For a couple months now, we've been taking advantage of PostgreSQL's support for SQL ARRAYs to store roles on modules. We decided to use them again to store similarity information. We even pushed it a little bit and used ARRAYs of ARRAYs: So if m10000 is similar to modules m10001 (version 1.1) and m10002 (version 1.5) we would store:

{ {'m10001','1.1',100}, {'m10002', '1.5', 20}}

Versions: an aside

We actually calculate similarity against all versions of content in the repository to give people the most opportunities to find what they're looking for. We made a slight optimization in storage though. Although we store a similarity row for every version of an object, in the similarity array we only refer to the latest similar version. So even though m10000 also happens to be similar to versions 1.2, 1.3, and 1.4 of m10002, they do not show up in the row for m10000, but m10000 does show up in their rows. So even though our similarity is symmetric, our storage of it is not quite. This optimization matches our use cases: we need to be able to retrieve the similarity data for all versions of objects because they are all viewable online, but we only want to list the most recent similarity links. Most readers would rather see 5 different modules that a page is similar to, not 5 different versions of a single module.

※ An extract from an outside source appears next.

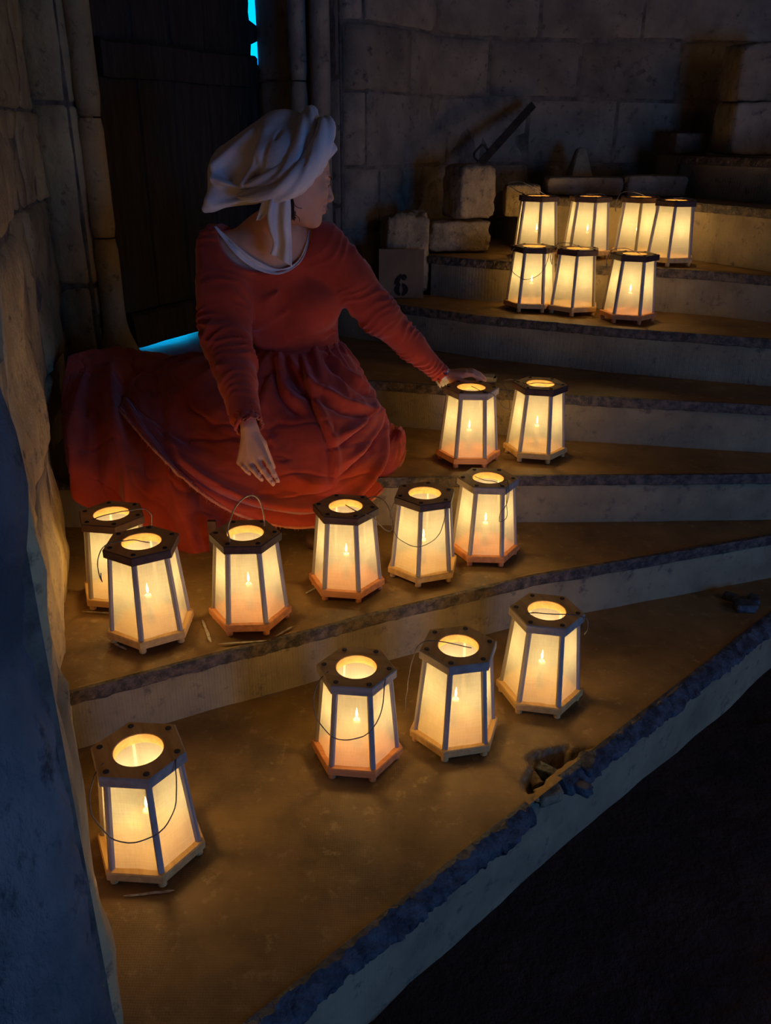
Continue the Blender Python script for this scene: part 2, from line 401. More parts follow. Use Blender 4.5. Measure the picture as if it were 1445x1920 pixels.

This structure was blindingly fast for reads since it only has to retrieve a single row. Writes, however, were even slower. Primarily this is because now after storing the similarity entry for a new content object, we have to go through all of the rows for objects similar to it and insert the new object. In principle, it's acceptable to have worse performance for writes than reads since there are fewer writes. Unfortunately, it was too slow. We could no longer perform it "inline" during the publish step, but needed to launch a separate process to perform the calculations. There may have been a way to do it using some sort of Zope scheduler like Xron, but we decided just to fork and execute a new zopectl run process. So far it seems to be working. The overhead of starting a new Zope instance is somewhat troubling, but it's not the bottleneck.

The last bit of reality to intrude upon our similarity designs: we noticed that certain similarity calculations end up not being symmetric. We eventually tracked this down to differences in how PostgreSQL and Zope perform searches. We spent some time hacking at the Zope Catalog trying to fix this. Doing some manual punctuation/stop word removal and using Dieter Maurer's ManagableIndex to gain more flexibility helped us fix most of the problems, but it's a little like playing Whack-A-Mole.

Conclusions

The similarity revamp ended up taking longer and being more involved than expected (rather like this blog entry!) but I'm pleased with the way it turned out. It solved the original problem of speeding up module rendering and also provides some avenues for future development. Now that its done I get to work on another cool new piece (and this one has higher user visibility) - the Word importer and Edit-In-Place enhancements.